Gwilym ap Ifor

Gwilym ap Ifor – Factual

While Gwilym himself is simply a change of my names into traditional Welsh (William – Gwilym and ap Ifor as my father’s name is Ifor); my family is from Aber and Llanfairfechan so it’s quite possible that the historical figure detailed below is somewhere in the family tree.

Dafydd ap Gruffudd Fantach appears in the court rolls in 1396, having been accused of holding a Bertrand Le French against his will (Bertrand having originally been brought to Llanfairfechan in the 1360s by Dafydd’s father Gruffudd). A year later he appears again, this time accused of stealing livestock. By 1401, he is with Gwilym ap Tudur at the capture of Conwy Castle. Keith Williams-Jones, quoted by A. D. Carr, states that Caernarfonshire would have been a “much more law-abiding area without Dafydd ap Gruffudd Fantach’s presence in the latter years of the fourteenth century’.

Dafydd ap Gruffudd Fantach is typical of the Welsh ‘Uchelwyr’ of the period, and while he is not listed in the Letters Patent of Outlawry of 1406, it is quite likely that he was involved in the rebellion.

A.D. Carr states that while no pedigree survives for Dafydd, the actions brought against him suggest he was a man of standing, and as such he would have had followers, both family – his invented cousin Gwilym – and others, and these would have followed him into the service of the Tudur brothers and then Owain Glyndŵr.

 Gwilym ap Ifor

I am the son of Ifor ap Pedr of Abergwyngregin in Arllechwedd Uchaf. I followed my father as a forester in Aber, just as he had followed his father and grandfather, in the lands that were once those of the Princes of Gwynedd.   I grew up close to my mother’s family in Llanfairfechan, getting into trouble with my cousin Dafydd ap Gruffydd Fantach.  When he joined the band raised by Gwilym ap Tudur to support Owain Glyndwr, I left Aber to go with him. We were with Ap Tudur when he took the castle of Conwy from the English in 1401.

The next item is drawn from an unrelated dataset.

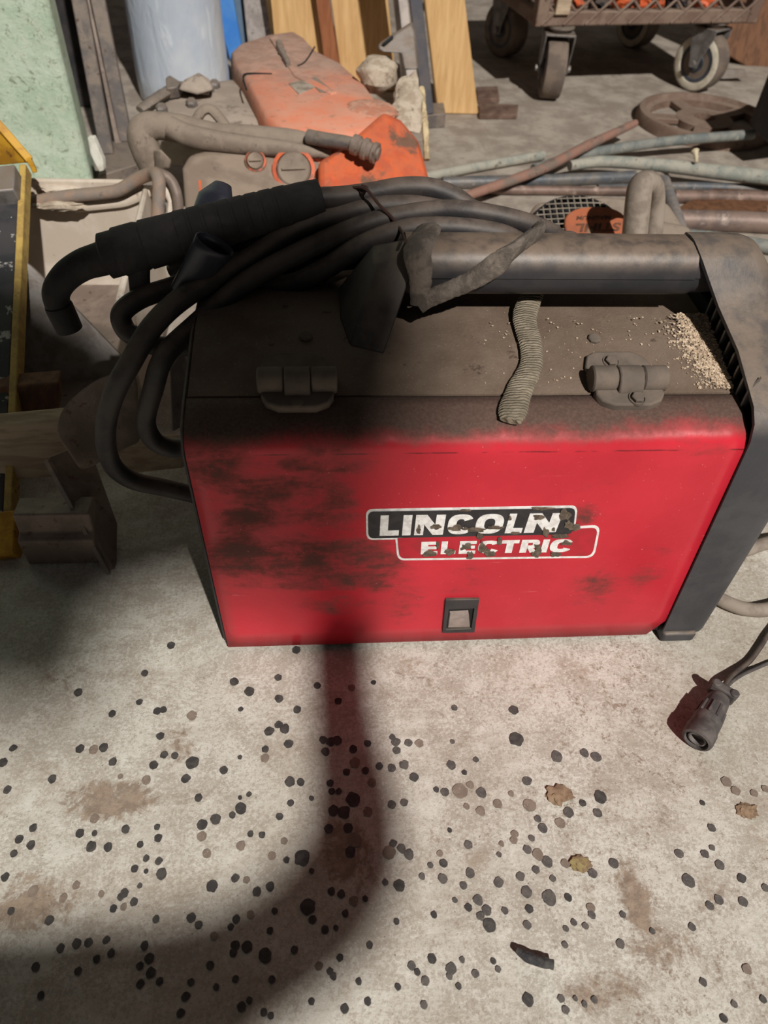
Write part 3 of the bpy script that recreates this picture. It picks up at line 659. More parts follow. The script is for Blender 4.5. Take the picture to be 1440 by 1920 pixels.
o = tag(mb.build('twine', m_twine), 'thin brown twine tied around the black cables above the handle', 'twine'); centred(o)
# wood chips swept against the nose
mb = MB()
def chip(p, s_, flat=.35, nrm=None):
    a = R_.random()*6.28; b = (R_.random()-.5)*1.2
    rm = Matrix.Rotation(a, 3, 'Z') @ Matrix.Rotation(b, 3, 'X')
    mb.box(p, (s_, s_*(.4+.4*R_.random()), s_*flat), rm)
for i in range(7500):
    py = 588+140*R_.random()
    edge = 1322+.50*(py-560)
    px = edge-abs(R_.gauss(0, 1))*46*(1.1-abs((py-588)/140-.5)*.7)
    if R_.random() < max(0, min(.95, (edge-px-40)/90)): continue
    hgt = max(0, 1-(edge-px)/75)*.004
    p = atT(px, py, .0006+hgt*R_.random())
    if p.x < .4035: chip(p, .0007+.0017*R_.random()**1.5)
for i in range(170):
    p = atT(900+470*R_.random(), 590+140*R_.random(), .0004); chip(p, .0006+.0012*R_.random(), .3)
o = mb.build('wood_dust', m_saw_dust); tag(o, 'pale wood chips heaped on the dusty top beside the black nose', 'wood chips', kind='stuff'); centred(o)

# ================================================================== small things on the floor in front
plug = thing('cable_connector', 'grey round cable connector lying on the concrete beside the machine', 'connector', atZ(1325, 1350))
pa, pb = atZ(1306, 1388, .0145), atZ(1356, 1296, .0135); ax = (pb-pa); PL = ax.length; ax.normalize()
mb = MB(); mb.lathe([(.0095, .004), (.0105, -.001), (.0128, .000), (.0136, .003), (.0136, .012), (.0128, .0135), (.0124, .020)], pa, ax, 28, caps=False)
mb.lathe([(.0001, .006), (.0105, .006)], pa, ax, 28, caps=False); mb.build('coupling_ring', m_plug, plug)
mb = MB(); mb.lathe([(.0080, .008), (.0080, .001), (.0066, .0005), (.0060, .007), (.0001, .0075)], pa, ax, 24, caps=False); mb.build('socket_core', m_plugin, plug)
mb = MB()
pr = [(.0118, .018), (.0126, .020), (.0126, .026), (.0115, .027), (.0112, .034), (.0100, PL*.8), (.0088, PL*.86)]
mb.lathe(pr, pa, ax, 28)
for k in range(10):
    t = 2*math.pi*k/10; x = ax.cross(V((0, 0, 1))).normalized(); y = ax.cross(x)
    q = pa+ax*.027+(x*math.cos(t)+y*math.sin(t))*.0114; mb.bar(q, q+ax*.014-(x*math.cos(t)+y*math.sin(t))*.001, .002, .0024)
mb.build('connector_body', m_plug, plug, sharp=30)
mb = MB(); x = ax.cross(V((0, 0, 1))).normalized()
mb.box(pb-ax*.001, (.024, .009, .015), Matrix((x, ax, x.cross(ax))).transposed()); mb.build('cable_clamp', m_plug, plug, bevel=.002)
for s_ in (-1, 1):
    mb = MB(); mb.lathe([(.0042, 0), (.0042, .008), (.003, .009)], pb-ax*.001+x*s_*.0085, (0, 0, 1), 12); mb.build('clamp_screw', m_plug, plug)
mb = MB(); mb.tube([pb-ax*.004]+[atZ(1362, 1280, .012), atZ(1378, 1262, .007), atZ(1405, 1240, .004), atZ(1426, 1212, .004), atZ(1440, 1190, .004), atZ(1470, 1150, .004)], .0026, 10); mb.build('black_cable', m_rubber, plug)
mb = MB(); mb.tube([pb-ax*.004]+[atZ(1368, 1282, .012), atZ(1390, 1266, .007), atZ(1420, 1252, .003), atZ(1450, 1240, .003), atZ(1500, 1225, .003)],   .0018, 10); mb.build('grey_wire', m_plug, plug)
hose = thing('grey_hose', 'dusty grey hose looping on the concrete behind the black nose of the machine', 'hose', atZ(1420, 1130))
mb = MB(); mb.tube([atZ(1310, 1085, .0075), atZ(1342, 1117, .0075), atZ(1368, 1132, .0075), atZ(1400, 1142, .0075), atZ(1440, 1142, .0075), atZ(1500, 1120, .0075), atZ(1560, 1060, .0075), atZ(1530, 1010, .0075), atZ(1470, 1010, .012), atZ(1425, 1022, .010), atZ(1380, 1036, .0075), atZ(1330, 1040, .0075)], .0075, 12); mb.build('hose_length', m_hose, hose)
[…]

I escaped the decimation of our men when the castle was surrendered to the English as I had been sent with messages to Owain’s men in the south of Wales and stayed in south and mid Wales for the rest of the rebellion. By the end of the rebellion my parents had died, and the woman I would have married had married someone else. I took the King’s Pardon when offered, and instead of travelling home I approached Llew Goch, to see what he was doing. I had met him when he was with the Meibion, during the rebellion.  He introduced me to Captain Horton, and I joined the Freemen of Gwent.

I have to admit that one of the other attractions is Goodwife Bess, servant to Sister Magdalen. We had met during the rebellion when Sister Magdalen was using her habit as cover to carry messages between different groups of Owain’s supporters, and we are biding our time until we can be wed, when Sister Magdalen eventually returns to her convent, and Bess can be released from her vows as a lay sister.